We can also just try to kill the desire so we don’t have to feel it.  Just focus on work, or school, or a hobby.  The more extreme the better.  Whatever works.  Ministry works well here.  Just focus on other stuff.  Shove that desire down deep.

We can get religious.  Just be content where you are.  We can drop in some misused Pauline quotes.  The favorite is in Philippians 4 where Paul says, “I have learned the secret to being content in any and every situation.”  So just don’t want.  “Just Be” is how we take that.  But that isn’t really what Paul is getting at.  The “secret” isn’t to kill desire.  It’s not to be ok with whatever.  Paul gives us the secret in the next verse – through Jesus “who gives me strength”.

Paul had learned that regardless of what he felt, Jesus would meet him and sustain it.  His identity, joy, or overall life was not wrapped up in unmet desire or circumstance. That is the contentment Paul was talking about.  He wasn’t saying, “Don’t feel.  Don’t try to make things different. Stay as you are it’s fine.”  No Paul was saying Jesus was bigger than all of that.  He is saying let whatever your situation is let it drive you to Jesus.  I don’t need to kill my desire or have it met the wrong way.  I need to walk straight into unmet desire – with Jesus.

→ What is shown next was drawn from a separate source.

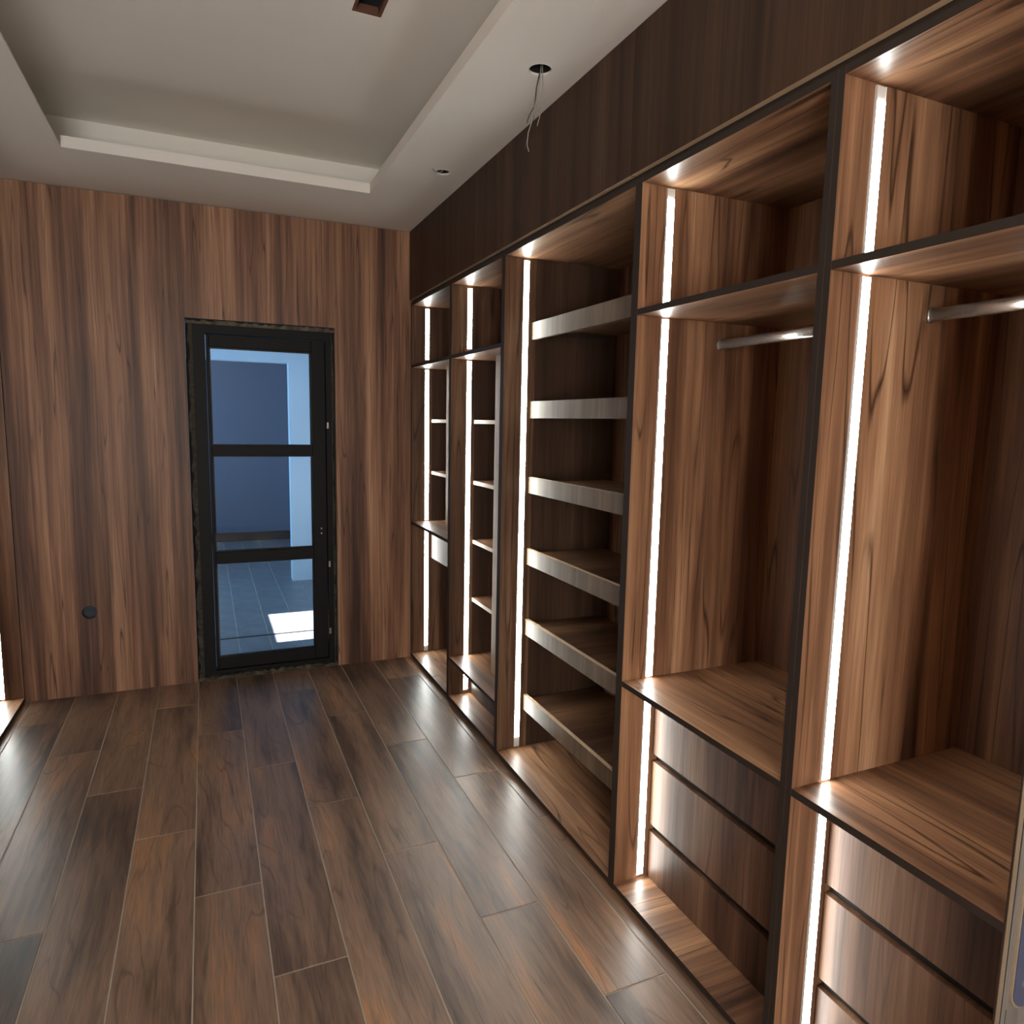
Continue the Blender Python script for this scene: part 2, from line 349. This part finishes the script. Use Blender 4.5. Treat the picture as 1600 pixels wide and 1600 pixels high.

We can’t just tell people to not worry about it.  We don’t do this in other areas.  The church doesn’t say to the poor – just stay poor and be content.  It doesn’t say to the sick, just stay sick and be content.  No, we step up and step in.  We act.  (Or at least we are supposed to).  All the while pointing out that no matter what the circumstances Jesus has to be desired first.

The truth is that these desires we have are natural and good, and from God.  We need to engage Him and we need to move forward.  It’s hard.  Unmet desire is a part of life to the full.  We need to feel the tension.  It drives us to the things that God has for us – if we let it.

What do you do with your unmet desire?